Tuesday, March 28
“Then the Lord said, ‘I have observed the misery of my people who are in Egypt; I have heard their cry on account of their taskmasters. Indeed, I know their sufferings, and I have come down to deliver them from the Egyptians, and to bring them up out of that land to a good and broad land, a land flowing with milk and honey, to the country of the Canaanites, the Hittites, the Amorites, the Perizzites, the Hivites, and the Jebusites. The cry of the Israelites has now come to me; I have also seen how the Egyptians oppress them. So come, I will send you to Pharaoh to bring my people, the Israelites, out of Egypt’” (Exod 3:7-10).
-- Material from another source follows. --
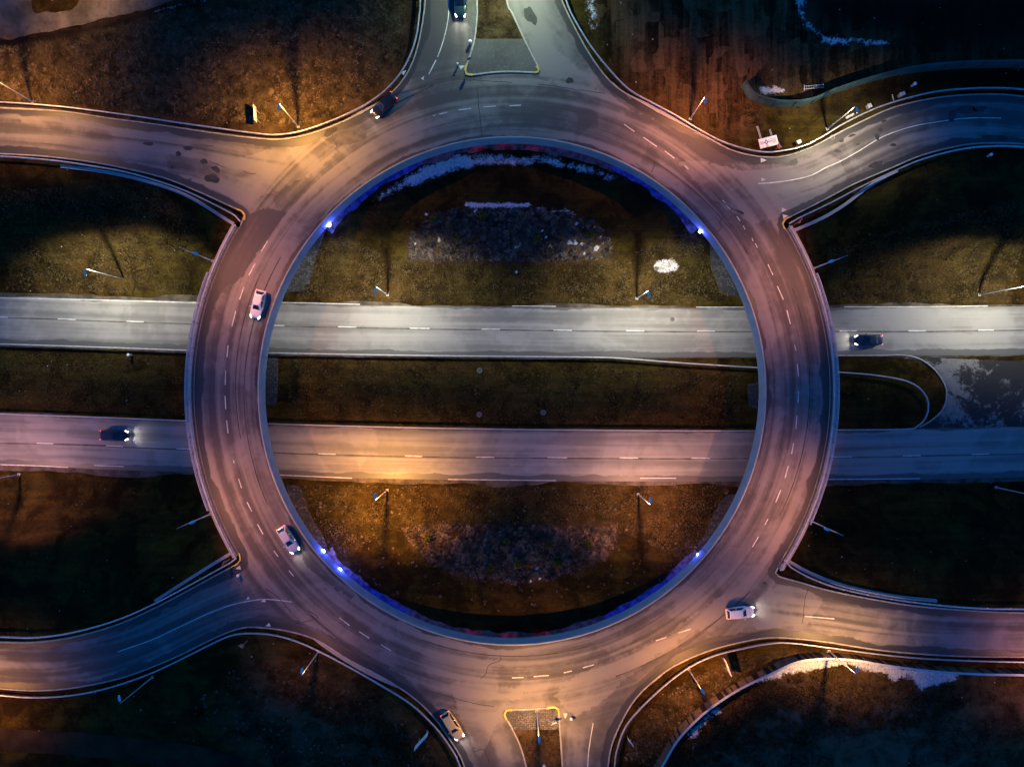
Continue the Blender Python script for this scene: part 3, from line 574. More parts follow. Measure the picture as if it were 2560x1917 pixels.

The pilot announced over the intercom, “I have some good news and some bad news. First, the bad news: we are lost somewhere over the Atlantic Ocean. We really don’t have any idea where we are. However, the good news is that we are making very good time. . .” We’ve all heard one or another version of a “good news/bad news” joke. In a way, that is the form that God’s call to Moses takes. First, the good news: God has not forgotten God’s promises to the ancestors, and does indeed intend to bring God’s people into a homeland. Further, God is not removed from the suffering of God’s people. God is aware of their oppression at the hands of the Egyptians, and God has a plan to deliver them.
But now comes the bad news: Moses learns, to his astonishment, that he is the plan: “I will send you to Pharaoh to bring my people, the Israelites, out of Egypt”! That is the problem with prayer, brothers and sisters! When we ask for God to act in our world, we had better be ready to put hands and feet to our prayers, for God will put us to work. God’s certain, and terrifying, answer to our prayers concerning racism and violence in our culture will be to send us to address them. Our promise is, however, that God will be with us, as God was with Moses.
Prayer: Thank you, God, that you see the suffering in our world, and that you care, deeply. We know that you are calling us to address the crisis of our times—but we are afraid, Abba. Empower us to be used by you to answer our own prayers, in the name of your son Jesus, who prayed, “My Father, if it is possible, let this cup pass from me; yet not what I want but what you want,” (Matt 26:39), Amen.